Around about the time I turned 15, I discovered that “going to shows” was a great way to spend my time. Tickets in the 1990s were pretty cheap, and the TLA was a great venue for teens: it featured all ages shows, it was easy to get to, and it was in the middle of hip South Street. Throughout my teens and 20s, I saw (and met) a number of really great bands there: Catherine Wheel, PJ Harvey, Garbage, Hum, G Love and the Special Sauce and many more. The TLA has long been my favorite venue, and I’m excited to be going to two upcoming shows there: Ingrid Michaelson and Amanda Palmer (of the Dresden Dolls).

I just saw this morning on Facebook that Hope Sandoval & the Warm Inventions are releasing a new album and are touring in support. In case you don’t know who Hope Sandoval & the Warm Inventions are, click over here to find out. Or, you may know Hope from the group Mazzy Star: she was the singer before they disbanded. Mazzy Star was one of the bands I saw at the TLA in high school, and I remember that concert more clearly than most (which is amazing, considering the fact that the concert took place more than 10 years ago, and I ingested a fair amount of herbal intoxicant that evening). I remember it so clearly because it was one of the worst concerts I’d ever been to.

I was accustomed, after 2 years of concert-going, to high-energy shows. I’d seen the Toadies, where I crowdsurfed (and got dropped); I’d been to festival shows at large ampitheaters and participated in mosh pits; I’d joined the crowd jumping in time to “I Want to Touch You” during Catherine Wheel’s set. I was not at all prepared for Mazzy Star’s performance.
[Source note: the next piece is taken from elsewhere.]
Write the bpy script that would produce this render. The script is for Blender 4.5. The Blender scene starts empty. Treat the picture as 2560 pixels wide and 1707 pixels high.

The theater was dark, and the stage was backlit with very dim lights. When Mazzy Star came on to the stage, they entered silently from stage right, and Hope Sandoval walked quietly up to her mic while the rest of the band tuned up. She stood there silently, staring at the ground, not speaking or moving. During the entire set, she stood in one place, with one arm behind her back, not moving in time to the music or anything. She never spoke, only sang, and she looked either at the ground or the ceiling. There was no interaction between the members of the band, and no interaction between the band and the audience.

I was entirely confused: PJ Harvey regularly banters with her crowds, Amanda Palmer has been known to actually enter the crowd. Rob Dickinson of Catherine Wheel once directed the spotlight into the crowd (I know this because he directed it to my friend and me, after we tossed something on stage – a story for another time). But Hope Sandoval barely acknowledged that there were other people in the room.

At the time I was pissed. I felt shafted in some way. Now I’m not so mad – people cultivate personas, based on actual or perceived circumstances or desires, and Hope was probably doing just that. And clearly, it’s a style of performance that she has adhered to for the length of her career. I still respect her music, though I’ve mostly grown out of the shoegazery ambient genre – it tends to make me feel melancholy when I have no reason to.

I’d almost like to see her perform again, though. I wonder how different she is now, almost 15 years later, and how different I am.